[Task to carry out]: Reproduce the listing below exactly, minus its pictures.

┌─ Data segment

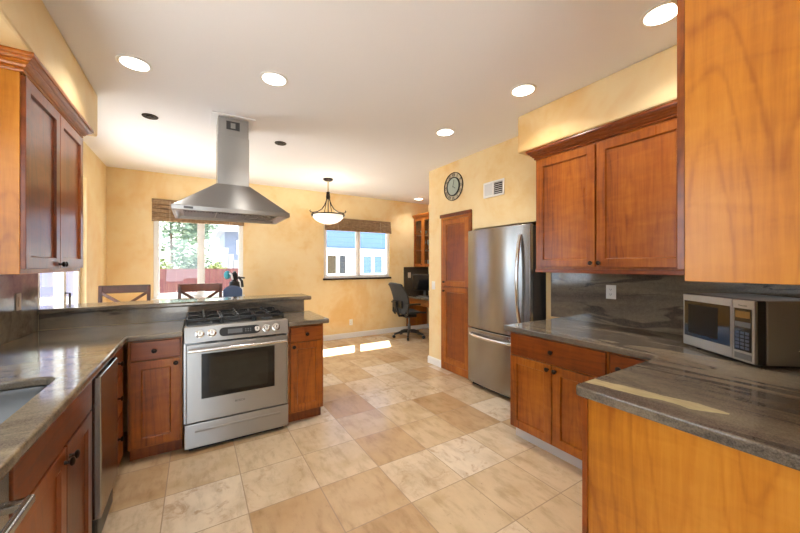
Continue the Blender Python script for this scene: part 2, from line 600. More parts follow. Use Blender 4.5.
# ------------------------------------------------------------------ the setting
CZ = 2.78       # ceiling height
XL, YF, XR = -1.05, 6.0, 2.97
XD = 4.45       # desk nook wall
XP = 2.89       # pantry wall
YP = 3.87
bm = B()
for a in ((XL - .1, XR, -3.0, YF + .1), (XR, XD + .1, -3.0, YF + .1)):
    box(bm, a[0], a[1], a[2], a[3], -.06, 0)
struct('floor', bm, M_TILE, 'square travertine tile floor of the kitchen and dining nook', 'floor')
struct('ceiling', bx(XL - .1, XD + .1, -3.0, YF + .1, CZ, CZ + .1), M_CEIL, 'smooth off-white ceiling with recessed lights', 'ceiling')
DY0, DY1, DZ1 = 3.68, 5.02, 2.40
SY0, SY1, SZ0, SZ1 = .75, 1.95, 1.14, 2.25
struct('wall_left', wall_grid(B(), XL - .1, XL, -3.0, YF, 0, CZ, 'y', [(DY0, DY1, 0, DZ1), (SY0, SY1, SZ0, SZ1), (-2.3, -.9, .9, 2.3)]), M_WALL,  # rear opening is unseen, added to light the right-hand cabinets
       'golden plaster wall on the left with the glazed door', 'wall')
W1 = (-.53, .665, .93, 2.36)
W2 = (2.035, 3.46, 1.170, 2.30)
struct('wall_far', wall_grid(B(), XL - .1, XD + .1, YF, YF + .1, 0, CZ, 'x', [W1, W2]), M_WALL,
       'golden plaster far wall holding both shaded windows', 'wall')
struct('wall_right', bx(XR, XR + .7, .08, 2.034, 0, CZ), M_WALL, 'golden plaster wall behind the right wall cabinets', 'wall')
bm = B()
PC0, PC1, PCZ = 2.985, 3.575, 2.10     # pantry cupboard opening
AL0, AL1, ALZ = 2.035, 2.955, 1.86     # fridge alcove
wall_grid(bm, XP, XP + .70, 2.035, YP, 0, CZ, 'y', [(PC0, PC1, 0, PCZ), (2.035, AL1, 0, ALZ)])
b2 = bx(XP + .70, XP + .78, 2.0, YP, 0, CZ)
struct('wall_pantry', bm, M_WALL, 'golden plaster wall around the pantry cupboard and refrigerator alcove', 'wall')
struct('wall_alcove', b2, M_WALL, 'golden plaster wall at the back of the refrigerator alcove', 'wall')
struct('wall_nook', bx(XD, XD + .1, YP - .1, YF, 0, CZ), M_WALL, 'golden plaster wall behind the desk nook cabinet', 'wall')
struct('wall_nook_side', bx(XP + .78, XD, YP - .1, YP, 0, CZ), M_WALL, 'golden plaster return wall of the desk nook', 'wall')
struct('wall_near', bx(1.38, XR, .0, .08, 0, CZ), M_WALL, 'golden plaster wall behind the near peninsula cabinets', 'wall')
struct('wall_back', wall_grid(B(), XL - .1, XD + .1, -3.1, -3.0, 0, CZ, 'x', [(-.95, .2, 0, 2.4)]), M_BACK, 'grey plaster back wall behind the viewer with an added daylight opening', 'wall')  # opening invented and placed to steer daylight into the kitchen
struct('wall_back_side', bx(XD, XD + .1, -3.0, .08, 0, CZ), M_BACK, 'grey plaster side wall behind the viewer', 'wall')
# soffits
struct('wall_soffit_left', bx(XL, -.668, .2, 3.52, 2.44, CZ), M_WALL, 'golden plaster soffit above the left wall cabinet', 'soffit', bevel=.015)
bm = B()
prism(bm, [(2.51, 2.01), (2.51, .54), (1.2, .54), (1.2, .08), (XR, .08), (XR, 2.01)], 2.44, CZ)
struct('wall_soffit_right', bm, M_WALL, 'golden plaster soffit above the right wall cabinets', 'soffit', bevel=.015)
# low wall under the bar
struct('wall_bar', bx(XL, 1.0, 3.62, 3.74, 0, 1.04), M_WALL, 'low plaster wall under the raised stone bar', 'wall')
# baseboards
def skirting(name, pts, label):
    struct(name, sweep(B(), [(0, 0), (.014, 0), (.014, .085), (.008, .1), (0, .1)], pts), M_WHITE, label, 'baseboard')
skirting('baseboard_far', [(XL, YF), (XD, YF)], 'white baseboard along the far wall')
skirting('baseboard_pantry', [(XD, YP), (XP, YP), (XP, PC1 + .005)], 'white baseboard around the pantry wall corner')
skirting('baseboard_nook', [(XD, YF), (XD, YP)], 'white baseboard in the desk nook')

def window(name, x0, x1, z0, z1, y, label, sill, mull=True):
    t = thing(name, label, 'window', ((x0 + x1) / 2, y, z0), kind='structure')
    fw = .045
    bm = B()
    wall_grid(bm, x0, x1, y + .02, y + .08, z0, z1, 'x', [(x0 + fw, (x0 + x1) / 2 - .028, z0 + fw, z1 - fw), ((x0 + x1) / 2 + .028, x1 - fw, z0 + fw, z1 - fw)])
    obj('window_frame', bm, M_WHITE, t, bevel=.004)
    bm = B()
    for a, b in ((x0 + fw, (x0 + x1) / 2 - .028), ((x0 + x1) / 2 + .028, x1 - fw)):
        wall_grid(bm, a, b, y + .035, y + .065, z0 + fw, z1 - fw, 'x', [(a + .022, b - .022, z0 + fw + .022, z1 - fw - .022)])
    obj('sash', bm, M_WHITE, t, bevel=.003)
    for a, b in ((x0 + fw + .01, (x0 + x1) / 2 - .03), ((x0 + x1) / 2 + .03, x1 - fw - .01)):
        obj('glass_pane', bx(a, b, y + .047, y + .053, z0 + fw + .01, z1 - fw - .01), M_GLASS, t)
    if sill:
        obj('window_sill', bx(x0 - .02, x1 + .02, y - .03, y + .02, z0 - .035, z0), sill, t, bevel=.004)
    return t
window('window_1', *W1, YF, 'white two-pane window behind the range hood and bar stools', M_WHITE)
window('window_2', *W2, YF, 'white two-pane window behind the hanging bowl lamp', M_BRONZE)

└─

[Result below]:
Continue the Blender Python script for this scene: part 2, from line 600. More parts follow. Use Blender 4.5.
# ------------------------------------------------------------------ the setting
CZ = 2.78       # ceiling height
XL, YF, XR = -1.05, 6.0, 2.97
XD = 4.45       # desk nook wall
XP = 2.89       # pantry wall
YP = 3.87
bm = B()
for a in ((XL - .1, XR, -3.0, YF + .1), (XR, XD + .1, -3.0, YF + .1)):
    box(bm, a[0], a[1], a[2], a[3], -.06, 0)
struct('floor', bm, M_TILE, 'square travertine tile floor of the kitchen and dining nook', 'floor')
struct('ceiling', bx(XL - .1, XD + .1, -3.0, YF + .1, CZ, CZ + .1), M_CEIL, 'smooth off-white ceiling with recessed lights', 'ceiling')
DY0, DY1, DZ1 = 3.68, 5.02, 2.40
SY0, SY1, SZ0, SZ1 = .75, 1.95, 1.14, 2.25
struct('wall_left', wall_grid(B(), XL - .1, XL, -3.0, YF, 0, CZ, 'y', [(DY0, DY1, 0, DZ1), (SY0, SY1, SZ0, SZ1), (-2.3, -.9, .9, 2.3)]), M_WALL,  # rear opening is unseen, added to light the right-hand cabinets
       'golden plaster wall on the left with the glazed door', 'wall')
W1 = (-.53, .665, .93, 2.36)
W2 = (2.035, 3.46, 1.170, 2.30)
struct('wall_far', wall_grid(B(), XL - .1, XD + .1, YF, YF + .1, 0, CZ, 'x', [W1, W2]), M_WALL,
       'golden plaster far wall holding both shaded windows', 'wall')
struct('wall_right', bx(XR, XR + .7, .08, 2.034, 0, CZ), M_WALL, 'golden plaster wall behind the right wall cabinets', 'wall')
bm = B()
PC0, PC1, PCZ = 2.985, 3.575, 2.10     # pantry cupboard opening
AL0, AL1, ALZ = 2.035, 2.955, 1.86     # fridge alcove
wall_grid(bm, XP, XP + .70, 2.035, YP, 0, CZ, 'y', [(PC0, PC1, 0, PCZ), (2.035, AL1, 0, ALZ)])
b2 = bx(XP + .70, XP + .78, 2.0, YP, 0, CZ)
struct('wall_pantry', bm, M_WALL, 'golden plaster wall around the pantry cupboard and refrigerator alcove', 'wall')
struct('wall_alcove', b2, M_WALL, 'golden plaster wall at the back of the refrigerator alcove', 'wall')
struct('wall_nook', bx(XD, XD + .1, YP - .1, YF, 0, CZ), M_WALL, 'golden plaster wall behind the desk nook cabinet', 'wall')
struct('wall_nook_side', bx(XP + .78, XD, YP - .1, YP, 0, CZ), M_WALL, 'golden plaster return wall of the desk nook', 'wall')
struct('wall_near', bx(1.38, XR, .0, .08, 0, CZ), M_WALL, 'golden plaster wall behind the near peninsula cabinets', 'wall')
struct('wall_back', wall_grid(B(), XL - .1, XD + .1, -3.1, -3.0, 0, CZ, 'x', [(-.95, .2, 0, 2.4)]), M_BACK, 'grey plaster back wall behind the viewer with an added daylight opening', 'wall')  # opening invented and placed to steer daylight into the kitchen
struct('wall_back_side', bx(XD, XD + .1, -3.0, .08, 0, CZ), M_BACK, 'grey plaster side wall behind the viewer', 'wall')
# soffits
struct('wall_soffit_left', bx(XL, -.668, .2, 3.52, 2.44, CZ), M_WALL, 'golden plaster soffit above the left wall cabinet', 'soffit', bevel=.015)
bm = B()
prism(bm, [(2.51, 2.01), (2.51, .54), (1.2, .54), (1.2, .08), (XR, .08), (XR, 2.01)], 2.44, CZ)
struct('wall_soffit_right', bm, M_WALL, 'golden plaster soffit above the right wall cabinets', 'soffit', bevel=.015)
# low wall under the bar
struct('wall_bar', bx(XL, 1.0, 3.62, 3.74, 0, 1.04), M_WALL, 'low plaster wall under the raised stone bar', 'wall')
# baseboards
def skirting(name, pts, label):
    struct(name, sweep(B(), [(0, 0), (.014, 0), (.014, .085), (.008, .1), (0, .1)], pts), M_WHITE, label, 'baseboard')
skirting('baseboard_far', [(XL, YF), (XD, YF)], 'white baseboard along the far wall')
skirting('baseboard_pantry', [(XD, YP), (XP, YP), (XP, PC1 + .005)], 'white baseboard around the pantry wall corner')
skirting('baseboard_nook', [(XD, YF), (XD, YP)], 'white baseboard in the desk nook')

def window(name, x0, x1, z0, z1, y, label, sill, mull=True):
    t = thing(name, label, 'window', ((x0 + x1) / 2, y, z0), kind='structure')
    fw = .045
    bm = B()
    wall_grid(bm, x0, x1, y + .02, y + .08, z0, z1, 'x', [(x0 + fw, (x0 + x1) / 2 - .028, z0 + fw, z1 - fw), ((x0 + x1) / 2 + .028, x1 - fw, z0 + fw, z1 - fw)])
    obj('window_frame', bm, M_WHITE, t, bevel=.004)
    bm = B()
    for a, b in ((x0 + fw, (x0 + x1) / 2 - .028), ((x0 + x1) / 2 + .028, x1 - fw)):
        wall_grid(bm, a, b, y + .035, y + .065, z0 + fw, z1 - fw, 'x', [(a + .022, b - .022, z0 + fw + .022, z1 - fw - .022)])
    obj('sash', bm, M_WHITE, t, bevel=.003)
    for a, b in ((x0 + fw + .01, (x0 + x1) / 2 - .03), ((x0 + x1) / 2 + .03, x1 - fw - .01)):
        obj('glass_pane', bx(a, b, y + .047, y + .053, z0 + fw + .01, z1 - fw - .01), M_GLASS, t)
    if sill:
        obj('window_sill', bx(x0 - .02, x1 + .02, y - .03, y + .02, z0 - .035, z0), sill, t, bevel=.004)
    return t
window('window_1', *W1, YF, 'white two-pane window behind the range hood and bar stools', M_WHITE)
window('window_2', *W2, YF, 'white two-pane window behind the hanging bowl lamp', M_BRONZE)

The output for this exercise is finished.